Joel McIver claims this horror-movie intensity is precisely what gives the music its universal appeal. Metal shows, he says, offer an outlet for extreme emotions in a safe, theatrical, controlled setting. "This is metal's USP," says McIver. "Its universal ability to unite people by bringing out the beast in them, even if it's only temporary. Everybody needs to scream and shout at times to let the stress of everyday life out, and listening to heavy music is obviously a quick way to that release. Being in a mosh pit with waves of music pouring over you and other people bouncing off you is rather like being a soldier under fire, with similar adrenalin levels."

In truth, behind their cartoonish reputation for anger and aggression, heavy metal shows are generally benign affairs. Because the music has never been taken seriously by highbrow critics or the mainstream media, it has developed into a largely self-supporting fan community, with little of the haughtiness and hierarchy seen in more fleetingly acclaimed scenes. In general, metal audiences are friendly and fiercely loyal.

"Metalheads are real diehard fans," says Barney Ribeiro of Nervecell. "They're not trendy, they don't change by the year, they really stick to their guns. Always committed, always there. It doesn't matter where you're from geographically. It doesn't matter about your race, or what kind of job you have. It's about the passion, love for the subject matter, love for the music." Another factor that distinguishes heavy metal from mainstream rock is its relative youth. Most pop historians agree metal was born around 1970, with the emergence of groundbreaking acts like Black Sabbath, Deep Purple and Judas Priest. This means most of metal's founding fathers remain alive, active and able to exploit renewed interest in their back catalogue. Crucially, their audiences have grown up with them, too.

"Old school bands are enjoying a resurgence in popularity because audiences that discovered and supported them in the late Seventies and early Eighties, when they were at their peak, have now reached an age where their children have left the family home for university or workplace," says Ian Fortnam. "They've paid off their mortgage and have more disposable income." Meanwhile, Fortnam argues, younger kids are being drawn to vintage metal as well, partly for its retro-chic cachet, because it sounds much more authentic than polished contemporary pop alternatives. But also because classic metal has infiltrated computer games and films, becoming a badge of teenage cool almost by stealth.
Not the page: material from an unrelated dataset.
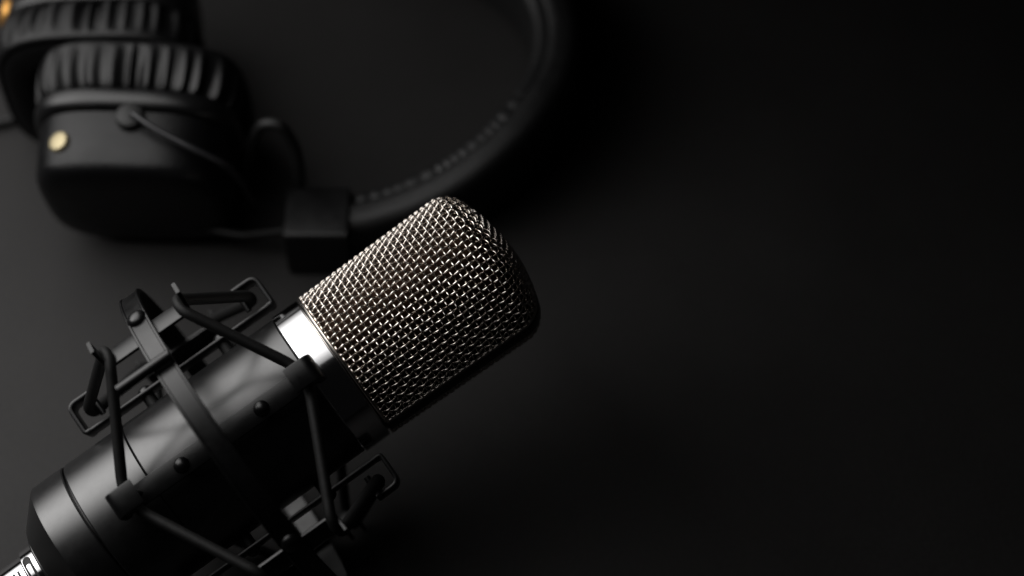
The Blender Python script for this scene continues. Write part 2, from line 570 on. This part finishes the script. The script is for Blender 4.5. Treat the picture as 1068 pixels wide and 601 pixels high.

"The generational divide that once made parents' music anathema to their offspring has all but disappeared," Fortnam says. "Heavy metal is now the musical lingua franca of horror and action movies, not to mention computer games like Grand Theft Auto and the phenomenally popular Guitar Hero. This guarantees that younger kids than ever before are exposed to heavy metal." Of course, heavy metal's current high profile will eventually recede again. But fans of rock's most enduring, indestructible subculture have never been too concerned with winning chart races or beauty contests. Most metalheads are in it for life, just like their grizzled musical heroes.